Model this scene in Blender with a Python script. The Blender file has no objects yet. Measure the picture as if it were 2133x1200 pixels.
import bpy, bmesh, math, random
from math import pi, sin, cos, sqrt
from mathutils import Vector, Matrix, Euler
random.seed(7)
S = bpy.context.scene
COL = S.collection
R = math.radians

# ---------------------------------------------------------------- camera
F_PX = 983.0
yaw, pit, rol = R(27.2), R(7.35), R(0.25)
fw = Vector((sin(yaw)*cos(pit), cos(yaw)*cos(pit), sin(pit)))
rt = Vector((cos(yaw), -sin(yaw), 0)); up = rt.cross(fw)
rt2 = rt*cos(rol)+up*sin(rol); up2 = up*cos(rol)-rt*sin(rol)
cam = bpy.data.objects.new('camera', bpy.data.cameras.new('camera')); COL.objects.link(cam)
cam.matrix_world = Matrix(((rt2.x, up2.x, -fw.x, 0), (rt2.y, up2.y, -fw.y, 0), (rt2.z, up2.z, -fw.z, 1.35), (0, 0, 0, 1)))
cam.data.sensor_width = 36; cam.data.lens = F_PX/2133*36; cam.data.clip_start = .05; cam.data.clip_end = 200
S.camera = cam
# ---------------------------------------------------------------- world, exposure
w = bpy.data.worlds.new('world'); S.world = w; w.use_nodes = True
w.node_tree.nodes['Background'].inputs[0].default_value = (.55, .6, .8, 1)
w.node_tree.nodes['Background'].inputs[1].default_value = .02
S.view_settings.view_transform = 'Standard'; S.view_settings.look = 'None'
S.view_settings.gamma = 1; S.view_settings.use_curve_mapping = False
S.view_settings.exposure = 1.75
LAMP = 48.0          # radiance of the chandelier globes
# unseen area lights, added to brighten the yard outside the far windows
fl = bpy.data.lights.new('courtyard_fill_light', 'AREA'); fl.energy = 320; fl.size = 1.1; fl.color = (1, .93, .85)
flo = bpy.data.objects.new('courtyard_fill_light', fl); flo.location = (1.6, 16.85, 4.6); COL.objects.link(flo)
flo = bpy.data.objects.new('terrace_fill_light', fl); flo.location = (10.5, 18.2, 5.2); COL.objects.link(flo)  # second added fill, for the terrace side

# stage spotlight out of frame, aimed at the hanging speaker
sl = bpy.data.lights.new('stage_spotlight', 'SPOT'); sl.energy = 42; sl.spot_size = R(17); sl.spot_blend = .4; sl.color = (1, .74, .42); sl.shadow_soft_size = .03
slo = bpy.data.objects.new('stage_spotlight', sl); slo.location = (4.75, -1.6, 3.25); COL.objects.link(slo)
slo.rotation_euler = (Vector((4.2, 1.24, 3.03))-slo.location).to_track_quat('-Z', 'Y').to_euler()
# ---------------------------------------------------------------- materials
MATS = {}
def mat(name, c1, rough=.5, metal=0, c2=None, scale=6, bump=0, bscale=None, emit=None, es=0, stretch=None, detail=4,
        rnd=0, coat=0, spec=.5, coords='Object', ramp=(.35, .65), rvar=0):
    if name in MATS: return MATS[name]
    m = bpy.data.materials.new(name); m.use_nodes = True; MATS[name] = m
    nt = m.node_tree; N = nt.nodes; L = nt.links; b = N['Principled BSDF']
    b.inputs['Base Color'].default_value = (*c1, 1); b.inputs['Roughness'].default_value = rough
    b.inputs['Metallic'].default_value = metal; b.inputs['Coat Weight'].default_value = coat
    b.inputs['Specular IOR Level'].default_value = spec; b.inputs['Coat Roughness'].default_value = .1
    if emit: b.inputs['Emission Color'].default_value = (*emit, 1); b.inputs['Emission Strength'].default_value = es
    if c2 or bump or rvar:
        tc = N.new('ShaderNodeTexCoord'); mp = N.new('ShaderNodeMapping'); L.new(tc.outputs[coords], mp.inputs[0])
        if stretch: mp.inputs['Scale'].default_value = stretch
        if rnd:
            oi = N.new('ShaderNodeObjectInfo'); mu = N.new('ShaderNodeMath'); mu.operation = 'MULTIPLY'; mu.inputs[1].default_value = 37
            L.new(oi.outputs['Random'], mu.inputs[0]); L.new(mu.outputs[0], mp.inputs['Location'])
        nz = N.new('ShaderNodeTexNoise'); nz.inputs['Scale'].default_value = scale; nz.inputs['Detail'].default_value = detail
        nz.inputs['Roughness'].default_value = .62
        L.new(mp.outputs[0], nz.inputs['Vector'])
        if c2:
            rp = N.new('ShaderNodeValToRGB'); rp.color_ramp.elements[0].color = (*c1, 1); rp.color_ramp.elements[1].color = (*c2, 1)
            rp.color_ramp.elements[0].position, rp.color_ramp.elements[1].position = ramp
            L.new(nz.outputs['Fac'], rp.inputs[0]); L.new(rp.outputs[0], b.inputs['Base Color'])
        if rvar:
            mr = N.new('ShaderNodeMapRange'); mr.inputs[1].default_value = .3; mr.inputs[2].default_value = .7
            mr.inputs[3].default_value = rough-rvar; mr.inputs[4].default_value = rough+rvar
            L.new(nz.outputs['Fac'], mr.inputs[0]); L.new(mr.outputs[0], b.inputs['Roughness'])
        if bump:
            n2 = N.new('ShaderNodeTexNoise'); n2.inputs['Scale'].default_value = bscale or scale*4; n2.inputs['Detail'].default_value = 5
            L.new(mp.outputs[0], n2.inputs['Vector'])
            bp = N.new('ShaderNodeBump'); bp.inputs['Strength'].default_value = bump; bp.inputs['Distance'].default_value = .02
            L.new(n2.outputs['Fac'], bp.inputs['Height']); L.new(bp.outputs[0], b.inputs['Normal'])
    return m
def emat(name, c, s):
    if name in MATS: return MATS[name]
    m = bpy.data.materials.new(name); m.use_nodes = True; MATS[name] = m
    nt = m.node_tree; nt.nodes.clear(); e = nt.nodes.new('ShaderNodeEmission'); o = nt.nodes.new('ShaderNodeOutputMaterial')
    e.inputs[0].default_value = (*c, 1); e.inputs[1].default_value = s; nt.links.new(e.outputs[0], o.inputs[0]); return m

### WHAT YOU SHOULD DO
What are the exact lines from the beginning of the material through the line containing "R = math.radians"? Write out those lines alone.

### PROBLEM SOLUTION
Model this scene in Blender with a Python script. The Blender file has no objects yet. Measure the picture as if it were 2133x1200 pixels.
import bpy, bmesh, math, random
from math import pi, sin, cos, sqrt
from mathutils import Vector, Matrix, Euler
random.seed(7)
S = bpy.context.scene
COL = S.collection
R = math.radians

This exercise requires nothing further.